По словам Зорге, он намекал коллеге на истинную природу своей деятельности, и Штайн согласился поддерживать связь с Одзаки в случае, если Зорге вдруг заболеет. Дом Штайна в Токио позднее использовался как место встречи Зорге и Клаузена. Последний, как он говорил впоследствии, время от времени в течение двух лет использовал дом Штайна в качестве базы для радиосеансов — нелишняя предосторожность против обнаружения со стороны японских властей с помощью подслушивающей аппаратуры. Клаузен также утверждал, что Штайн признался ему в своих симпатиях к коммунистам еще со времени работы в Москве в качестве корреспондента «Берлинер Тагеблат», продолжавшейся до 1933 года.
В 1938 году Штайн уезжает из Японии в Гонконг, где начинает выпускать газету на английском языке, финансируемую китайскими националистами, и, очевидно, несколько раз встречается с Зорге во время визитов последнего в британскую колонию. С другой стороны, Клаузен выдвинул предположение, что Штайн «стал членом группы» после того, как уехал из Японии.
Зорге, как и во всех своих показаниях, касающихся его помощников, которым могла угрожать опасность обнаружения со стороны японских властей, был осторожен в своих упоминаниях о Штайне. Он признал, что Штайн был осведомлен о деятельности группы и что он действовал как связной группы в общении с Мияги и Одзаки, а также перевозил микрофильмы в качестве курьера в Гонконг и что он предоставлял свой дом Клаузену для сеансов радиосвязи. Японская полиция утверждала, что имя Штайна фигурировало в записной книжке Зорге, найденной у него в доме, в качестве члена группы, однако это утверждение было впоследствии отброшено.
Зорге сообщил полиции, что Штайн был «более, чем простой сочувствующий», и в примечаниях к своему «признанию» он описал Штайна как «принимавшего живое участие в работе моей группы… в качестве сочувствующего члена». Он добавил, что просил Москву признать Штайна членом группы, однако получил «отрицательный ответ». Из этих заявлений можно сделать вывод, что Штайн занимался подобной деятельностью, но сугубо отдельно — и это может быть подтверждено предположением, что Зорге было приказано прекратить всякое общение со Штайном после того, как последний отбыл в Гонконг в 1938 году.
Однако дело Гюнтера Штайна, как и дело Агнес Смедли, остается недоказанным из-за отсутствия точных данных.
Шаги, предпринятые генералом Уиллоби для обнародования первоначального материала по делу Зорге, вылившиеся в продолжение расследования международной коммунистической деятельности в Шанхае с целью доказать подрывную деятельность ведущих американских сочувствующих и коммунистов, привели к искажению истинного исторического значения дела Зорге.

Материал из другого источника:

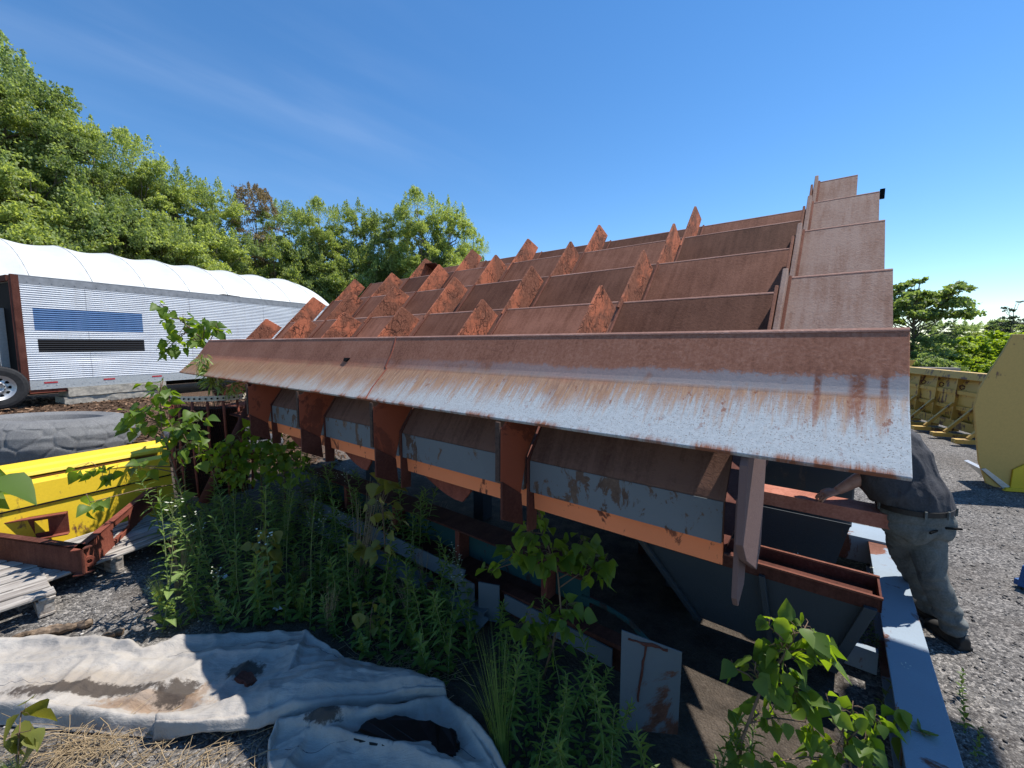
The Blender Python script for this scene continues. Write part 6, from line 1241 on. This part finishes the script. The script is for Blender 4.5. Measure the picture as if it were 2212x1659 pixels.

Оно было представлено широкой публике, всего лишь как эпизод шпионажа, щупальца которого переплетались с действиями советских агентов и их добровольных помощников внутри Соединенных Штатов. Однако публикация «Доклада о деле Зорге» генерала Уиллоби имела столь же поразительные последствия и в Японии.
Политические и идеологические последствия дела Зорге в условиях Японии стали ясны лишь после освобождения американскими властями оставшихся в живых членов его группы и последовавшего за серией разоблачений в токийской прессе горячего общественного интереса к якобы предательству Одзаки. В октябре 1945 года газета, в которой работал Одзаки, «Асахи Симбун» вслед за другими газетами опубликовала статью по делу Зорге. Фигура мученика Одзаки стремительно превращалась в лидера сопротивления и символ оппозиции в высоких кругах катастрофическому вступлению Японии в войну, а также в главную жертву японского «фашизма». В 1946 году были опубликованы его письма, написанные в тюрьме и адресованные жене, под общим названием «Любовь подобна падающей звезде»; они стали бестселлером на ближайшие два года и открыли организованную уцелевшими друзьями Одзаки кампанию за изменение его официального образа «предателя родины» и замену его портретом человека — пророка новой прогрессивной и патриотической Японии, отвернувшейся от своего милитаристского и империалистического прошлого.